Bu güzel son, ancak güzel geçirilen bir hayatla mümkündür. İşte biz de hayatımıza örnek olması için o güzel insanın, nümûne ahlâkından birkaçıyla satırlarımızı süslemek istiyoruz. Maalesef böyle insanların sayısı çok az oluyor. Birçoğunun kıymeti de, vefâtından sonra anlaşılıyor. Rabbimiz, mekânını cennet eylesin. Bizi de, merhum Mahmud Sâmî ve merhum Mûsa Topbaş Efendilerimiz ile birlikte Rasûl-i Ekrem’e âhirette komşu eylesin. Âmin.
* * *
Mahmud Sâmi Hazretleri, iç dünyalarında mahzun olmasına rağmen hep kardeşlerine karşı mütebessim idi. Bedenen muzdarip ve sıkıntılı olduğu hastalık devirlerinde dahî, yüzü hep mütebessimdi. Cenâb-ı Hakk’ın kendisine vermiş olduğu nîmetlerden râzı olduğu gibi, kendisine isabet eden musibet, hastalık ve dertlerden de râzıydı.
“İktisat eden, fakirlik görmez!” buyurur ve fırsat buldukça kısa mesafeleri yürüyerek kat eder, böylece tasarruf ettiği üç-beş kuruşu bile infak etmekte kullanırdı.
Hep anlatıldığı üzere, zamanı yerinde kullanır, her şeyi vakitlice ve programlı bir sûrette yaptığından, birçok hizmete vakti bulurdu. Yine bu sebeple gecikme nedir bilmezdi.
İnsanın sıkıntılı zamanlarında, ihvanını ziyaret etmesini, onların hâl ve hatırını sormasını tavsiye eder; bu tür ziyaretlerin insanın dert ve tasasını gidereceğini söylerdi.
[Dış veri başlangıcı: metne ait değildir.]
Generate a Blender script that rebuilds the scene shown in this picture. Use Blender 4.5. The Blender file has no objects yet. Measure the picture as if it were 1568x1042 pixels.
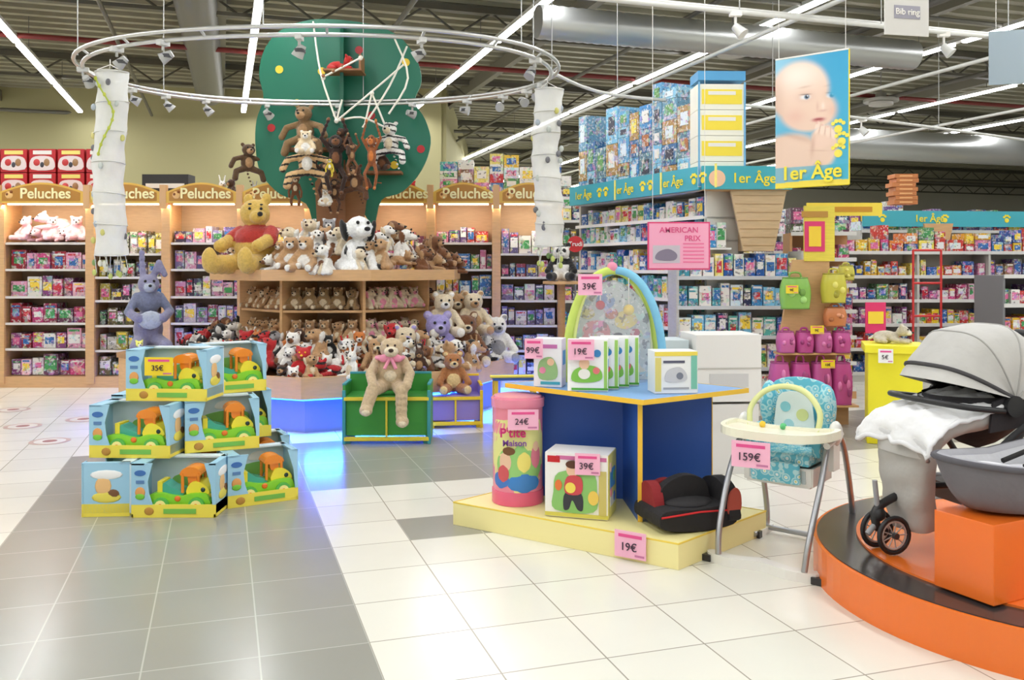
import bpy, bmesh, math, random
import numpy as np
from mathutils import Vector, Matrix, Euler
R = random.Random(7)
sc = bpy.context.scene
COL = sc.collection
pi = math.pi

def C(r, g, b):
    def f(x):
        x /= 255.0
        return x/12.92 if x <= 0.04045 else ((x+0.055)/1.055)**2.4
    return (f(r), f(g), f(b), 1.0)

# ---------------------------------------------------------------- materials
def newmat(name):
    m = bpy.data.materials.new(name); m.use_nodes = True
    nt = m.node_tree
    return m, nt, nt.nodes['Principled BSDF']

def mat(name, col, rough=0.5, metal=0.0, var=0.08, scale=8, bump=0.0, bscale=60, emit=0, trans=0, alpha=1, ior=1.45):
    m, nt, b = newmat(name)
    n = nt.nodes.new('ShaderNodeTexNoise'); n.inputs['Scale'].default_value = scale
    tc = nt.nodes.new('ShaderNodeTexCoord'); nt.links.new(tc.outputs['Object'], n.inputs['Vector'])
    mx = nt.nodes.new('ShaderNodeMix'); mx.data_type = 'RGBA'
    mx.inputs[6].default_value = tuple(c*(1-var) for c in col[:3])+(1,)
    mx.inputs[7].default_value = tuple(min(1, c*(1+var)) for c in col[:3])+(1,)
    nt.links.new(n.outputs['Fac'], mx.inputs[0]); nt.links.new(mx.outputs[2], b.inputs['Base Color'])
    b.inputs['Roughness'].default_value = rough; b.inputs['Metallic'].default_value = metal
    if emit:
        b.inputs['Emission Color'].default_value = col; b.inputs['Emission Strength'].default_value = emit
    if trans:
        b.inputs['Transmission Weight'].default_value = trans; b.inputs['IOR'].default_value = ior
    b.inputs['Alpha'].default_value = alpha
    if bump:
        n2 = nt.nodes.new('ShaderNodeTexNoise'); n2.inputs['Scale'].default_value = bscale
        nt.links.new(tc.outputs['Object'], n2.inputs['Vector'])
        bp = nt.nodes.new('ShaderNodeBump'); bp.inputs['Strength'].default_value = bump; bp.inputs['Distance'].default_value = 0.01
        nt.links.new(n2.outputs['Fac'], bp.inputs['Height']); nt.links.new(bp.outputs['Normal'], b.inputs['Normal'])
    return m

def vmat(name, rough=0.5, kind='plain', metal=0):
    m, nt, b = newmat(name)
    at = nt.nodes.new('ShaderNodeAttribute'); at.attribute_name = 'Col'
    tc = nt.nodes.new('ShaderNodeTexCoord')
    b.inputs['Roughness'].default_value = rough; b.inputs['Metallic'].default_value = metal
    src = at.outputs['Color']
    def noise(scale, det=2, vec=None):
        n = nt.nodes.new('ShaderNodeTexNoise'); n.inputs['Scale'].default_value = scale; n.inputs['Detail'].default_value = det
        nt.links.new(vec or tc.outputs['Object'], n.inputs['Vector']); return n
    def scaled(src, fac, lo, hi):
        mr = nt.nodes.new('ShaderNodeMapRange'); mr.inputs[3].default_value = lo; mr.inputs[4].default_value = hi
        nt.links.new(fac, mr.inputs[0])
        vm = nt.nodes.new('ShaderNodeVectorMath'); vm.operation = 'SCALE'
        nt.links.new(src, vm.inputs[0]); nt.links.new(mr.outputs[0], vm.inputs['Scale']); return vm.outputs[0]
    if kind == 'pkg':
        vo = nt.nodes.new('ShaderNodeTexVoronoi'); vo.inputs['Scale'].default_value = 19
        nt.links.new(tc.outputs['Object'], vo.inputs['Vector'])
        hs = nt.nodes.new('ShaderNodeHueSaturation'); hs.inputs['Saturation'].default_value = 0.7
        nt.links.new(vo.outputs['Color'], hs.inputs['Color'])
        no = noise(13, 3)
        rp = nt.nodes.new('ShaderNodeValToRGB')
        rp.color_ramp.elements[0].position = 0.53; rp.color_ramp.elements[0].color = (0, 0, 0, 1)
        rp.color_ramp.elements[1].position = 0.56; rp.color_ramp.elements[1].color = (.5, .5, .5, 1)
        nt.links.new(no.outputs['Fac'], rp.inputs['Fac'])
        mx = nt.nodes.new('ShaderNodeMix'); mx.data_type = 'RGBA'
        nt.links.new(rp.outputs['Color'], mx.inputs[0]); nt.links.new(src, mx.inputs[6]); nt.links.new(hs.outputs['Color'], mx.inputs[7])
        no2 = noise(31, 2)
        rp2 = nt.nodes.new('ShaderNodeValToRGB')
        rp2.color_ramp.elements[0].position = 0.58; rp2.color_ramp.elements[0].color = (0, 0, 0, 1)
        rp2.color_ramp.elements[1].position = 0.61; rp2.color_ramp.elements[1].color = (.6, .6, .6, 1)
        nt.links.new(no2.outputs['Fac'], rp2.inputs['Fac'])
        mx2 = nt.nodes.new('ShaderNodeMix'); mx2.data_type = 'RGBA'; mx2.inputs[7].default_value = (.85, .85, .83, 1)
        nt.links.new(rp2.outputs['Color'], mx2.inputs[0]); nt.links.new(mx.outputs[2], mx2.inputs[6])
        no3 = noise(24, 2)
        rp3 = nt.nodes.new('ShaderNodeValToRGB')
        rp3.color_ramp.elements[0].position = 0.36; rp3.color_ramp.elements[0].color = (.65, .65, .65, 1)
        rp3.color_ramp.elements[1].position = 0.39; rp3.color_ramp.elements[1].color = (0, 0, 0, 1)
        nt.links.new(no3.outputs['Fac'], rp3.inputs['Fac'])
        mx3 = nt.nodes.new('ShaderNodeMix'); mx3.data_type = 'RGBA'; mx3.inputs[7].default_value = (.05, .04, .06, 1)
        nt.links.new(rp3.outputs['Color'], mx3.inputs[0]); nt.links.new(mx2.outputs[2], mx3.inputs[6])
        src = mx3.outputs[2]
    if kind == 'plush':
        no = noise(45, 4); src = scaled(src, no.outputs['Fac'], .65, 1.25)
        bp = nt.nodes.new('ShaderNodeBump'); bp.inputs['Strength'].default_value = 0.7; bp.inputs['Distance'].default_value = 0.012
        nt.links.new(no.outputs['Fac'], bp.inputs['Height']); nt.links.new(bp.outputs['Normal'], b.inputs['Normal'])
        b.inputs['Sheen Weight'].default_value = 0.25
    if kind == 'fabric':
        no = noise(9, 3); src = scaled(src, no.outputs['Fac'], .88, 1.1)
        bp = nt.nodes.new('ShaderNodeBump'); bp.inputs['Strength'].default_value = 0.4; bp.inputs['Distance'].default_value = 0.025
        nt.links.new(no.outputs['Fac'], bp.inputs['Height']); nt.links.new(bp.outputs['Normal'], b.inputs['Normal'])
    if kind == 'wood':
        mp = nt.nodes.new('ShaderNodeMapping'); mp.inputs['Scale'].default_value = (3, 3, 22)
        nt.links.new(tc.outputs['Object'], mp.inputs['Vector'])
        no = noise(2.5, 4, mp.outputs[0]); src = scaled(src, no.outputs['Fac'], .82, 1.14)
    nt.links.new(src, b.inputs['Base Color'])
    return m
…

Kur’ân-ı Kerîm’deki “Allah, kendi yolunda kenetlenmiş (malzemesi birbirine kaynatılmış) saf bağlayarak çarpışanları sever.” (es-Sâff, 4) âyet-i kerîmesini hatırlatır ve “Biz de birbirimizle iyi günde, kötü günde kenetlenmiş din kardeşleri olmalıyız!” derdi.
Sohbetlerinde şöyle buyururdu: “Bu yolun eskisi-yenisi olmaz; yeter ki, teslimiyet ve muhabbet ehli olsun. Hak yolcuları, ihlâslı, müstakim, zeki, nâzik, nezih, edebli, mahfiyetli, fedâkâr, dirâyetli, sehâvetli, merhametli, herkesle geçimli, hülâsâ tam mânâsıyla ahlâk-ı hamîde sahibi olmalıdır. Asık yüzlü, bed huylu, dâima hayatından şikâyetçi kimselerden olmayalım. Sükûtu ihtiyar edelim. Yerli-yersiz konuşmalardan uzak duralım.”